[BEGIN]

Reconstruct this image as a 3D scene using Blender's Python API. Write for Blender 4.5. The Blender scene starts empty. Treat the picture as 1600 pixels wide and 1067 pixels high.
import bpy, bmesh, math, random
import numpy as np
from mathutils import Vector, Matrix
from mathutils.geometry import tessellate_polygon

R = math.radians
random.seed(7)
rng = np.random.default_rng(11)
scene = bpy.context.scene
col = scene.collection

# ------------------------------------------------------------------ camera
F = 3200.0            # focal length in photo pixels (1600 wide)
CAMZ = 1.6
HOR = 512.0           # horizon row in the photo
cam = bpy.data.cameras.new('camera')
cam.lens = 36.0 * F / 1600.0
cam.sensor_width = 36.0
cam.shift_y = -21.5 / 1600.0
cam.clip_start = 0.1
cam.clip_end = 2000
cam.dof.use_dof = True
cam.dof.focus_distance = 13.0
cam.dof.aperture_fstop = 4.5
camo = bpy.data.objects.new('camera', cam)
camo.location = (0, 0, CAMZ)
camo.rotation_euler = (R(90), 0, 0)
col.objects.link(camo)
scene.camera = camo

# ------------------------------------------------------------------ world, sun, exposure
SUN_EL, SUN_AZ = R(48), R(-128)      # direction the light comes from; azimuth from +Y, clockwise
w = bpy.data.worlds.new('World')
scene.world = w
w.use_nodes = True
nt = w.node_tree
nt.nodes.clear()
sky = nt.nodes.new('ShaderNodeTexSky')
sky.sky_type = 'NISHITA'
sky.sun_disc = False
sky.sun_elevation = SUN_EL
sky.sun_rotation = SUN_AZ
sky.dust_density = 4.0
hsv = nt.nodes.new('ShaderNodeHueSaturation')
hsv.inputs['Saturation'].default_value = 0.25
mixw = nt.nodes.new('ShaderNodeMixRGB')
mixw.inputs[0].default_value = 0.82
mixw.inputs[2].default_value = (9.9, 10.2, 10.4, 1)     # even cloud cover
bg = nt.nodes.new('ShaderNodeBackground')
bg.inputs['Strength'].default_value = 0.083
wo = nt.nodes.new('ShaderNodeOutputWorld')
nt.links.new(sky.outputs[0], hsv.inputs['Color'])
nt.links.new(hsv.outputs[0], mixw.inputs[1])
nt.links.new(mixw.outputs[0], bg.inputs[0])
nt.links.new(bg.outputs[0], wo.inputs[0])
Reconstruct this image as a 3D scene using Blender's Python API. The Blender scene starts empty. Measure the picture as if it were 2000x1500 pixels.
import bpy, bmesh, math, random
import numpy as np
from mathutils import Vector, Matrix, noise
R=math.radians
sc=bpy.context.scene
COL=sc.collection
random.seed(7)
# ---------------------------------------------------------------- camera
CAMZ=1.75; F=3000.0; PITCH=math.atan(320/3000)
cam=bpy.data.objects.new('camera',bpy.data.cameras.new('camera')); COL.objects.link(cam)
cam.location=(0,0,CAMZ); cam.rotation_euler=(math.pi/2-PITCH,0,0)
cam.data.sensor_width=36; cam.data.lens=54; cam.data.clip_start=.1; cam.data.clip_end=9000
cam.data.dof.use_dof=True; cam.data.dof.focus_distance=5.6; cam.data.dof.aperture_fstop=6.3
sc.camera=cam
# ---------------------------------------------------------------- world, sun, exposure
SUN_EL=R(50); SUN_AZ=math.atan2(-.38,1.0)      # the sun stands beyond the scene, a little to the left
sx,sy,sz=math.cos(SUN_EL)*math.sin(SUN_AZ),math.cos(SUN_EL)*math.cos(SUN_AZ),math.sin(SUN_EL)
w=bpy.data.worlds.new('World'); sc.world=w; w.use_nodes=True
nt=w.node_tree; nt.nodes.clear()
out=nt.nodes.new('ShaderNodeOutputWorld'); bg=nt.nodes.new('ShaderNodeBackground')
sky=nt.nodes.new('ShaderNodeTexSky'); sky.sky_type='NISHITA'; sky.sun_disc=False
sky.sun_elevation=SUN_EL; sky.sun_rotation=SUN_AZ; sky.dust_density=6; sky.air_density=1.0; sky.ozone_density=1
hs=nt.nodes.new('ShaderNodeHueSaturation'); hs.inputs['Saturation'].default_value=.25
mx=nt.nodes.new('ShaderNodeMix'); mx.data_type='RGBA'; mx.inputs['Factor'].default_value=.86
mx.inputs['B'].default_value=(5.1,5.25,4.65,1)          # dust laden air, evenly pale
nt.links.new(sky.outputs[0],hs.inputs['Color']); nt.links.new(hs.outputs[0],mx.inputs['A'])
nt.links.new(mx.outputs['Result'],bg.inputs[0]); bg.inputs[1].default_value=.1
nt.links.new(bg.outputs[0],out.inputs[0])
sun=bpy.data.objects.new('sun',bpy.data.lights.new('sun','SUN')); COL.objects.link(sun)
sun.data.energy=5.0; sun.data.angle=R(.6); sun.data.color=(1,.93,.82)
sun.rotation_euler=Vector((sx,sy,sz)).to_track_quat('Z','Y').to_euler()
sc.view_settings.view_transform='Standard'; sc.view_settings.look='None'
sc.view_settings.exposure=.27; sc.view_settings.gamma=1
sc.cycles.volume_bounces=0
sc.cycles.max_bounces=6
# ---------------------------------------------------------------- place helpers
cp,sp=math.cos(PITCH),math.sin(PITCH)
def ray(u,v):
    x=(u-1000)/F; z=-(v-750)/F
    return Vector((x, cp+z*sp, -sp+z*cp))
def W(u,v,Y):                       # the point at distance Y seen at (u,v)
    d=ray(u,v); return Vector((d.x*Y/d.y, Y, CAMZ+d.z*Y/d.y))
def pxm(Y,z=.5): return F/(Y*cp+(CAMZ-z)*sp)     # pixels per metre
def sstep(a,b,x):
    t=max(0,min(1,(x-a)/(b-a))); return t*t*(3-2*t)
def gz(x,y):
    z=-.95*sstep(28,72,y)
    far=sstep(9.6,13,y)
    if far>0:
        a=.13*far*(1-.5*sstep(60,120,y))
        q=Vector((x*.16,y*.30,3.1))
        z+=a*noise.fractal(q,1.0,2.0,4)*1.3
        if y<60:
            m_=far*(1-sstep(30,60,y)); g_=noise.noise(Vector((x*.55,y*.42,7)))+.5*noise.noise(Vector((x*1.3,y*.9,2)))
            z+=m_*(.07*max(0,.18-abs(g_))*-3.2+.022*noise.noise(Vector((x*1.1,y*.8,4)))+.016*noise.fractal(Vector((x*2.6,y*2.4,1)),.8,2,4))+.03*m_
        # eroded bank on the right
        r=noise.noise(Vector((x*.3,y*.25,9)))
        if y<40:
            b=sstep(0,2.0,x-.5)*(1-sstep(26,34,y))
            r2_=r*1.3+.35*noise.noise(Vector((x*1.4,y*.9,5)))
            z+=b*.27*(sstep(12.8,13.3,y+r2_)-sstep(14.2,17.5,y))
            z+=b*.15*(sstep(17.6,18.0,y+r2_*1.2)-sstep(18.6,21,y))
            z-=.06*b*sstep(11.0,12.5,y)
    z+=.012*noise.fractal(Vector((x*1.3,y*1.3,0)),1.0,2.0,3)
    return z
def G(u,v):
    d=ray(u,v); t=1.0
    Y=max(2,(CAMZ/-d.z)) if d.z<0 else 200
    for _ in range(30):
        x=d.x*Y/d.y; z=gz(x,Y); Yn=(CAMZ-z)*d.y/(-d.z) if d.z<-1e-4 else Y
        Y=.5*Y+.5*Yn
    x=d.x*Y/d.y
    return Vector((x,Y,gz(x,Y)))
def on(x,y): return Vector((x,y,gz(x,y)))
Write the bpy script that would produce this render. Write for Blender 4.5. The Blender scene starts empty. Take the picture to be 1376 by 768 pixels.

[END]

> [Instructions for the task]
Extract the lines above, from the first one through the one containing "col = scene.collection", and return only those, unchanged.

> [Result]
Reconstruct this image as a 3D scene using Blender's Python API. Write for Blender 4.5. The Blender scene starts empty. Treat the picture as 1600 pixels wide and 1067 pixels high.
import bpy, bmesh, math, random
import numpy as np
from mathutils import Vector, Matrix
from mathutils.geometry import tessellate_polygon

R = math.radians
random.seed(7)
rng = np.random.default_rng(11)
scene = bpy.context.scene
col = scene.collection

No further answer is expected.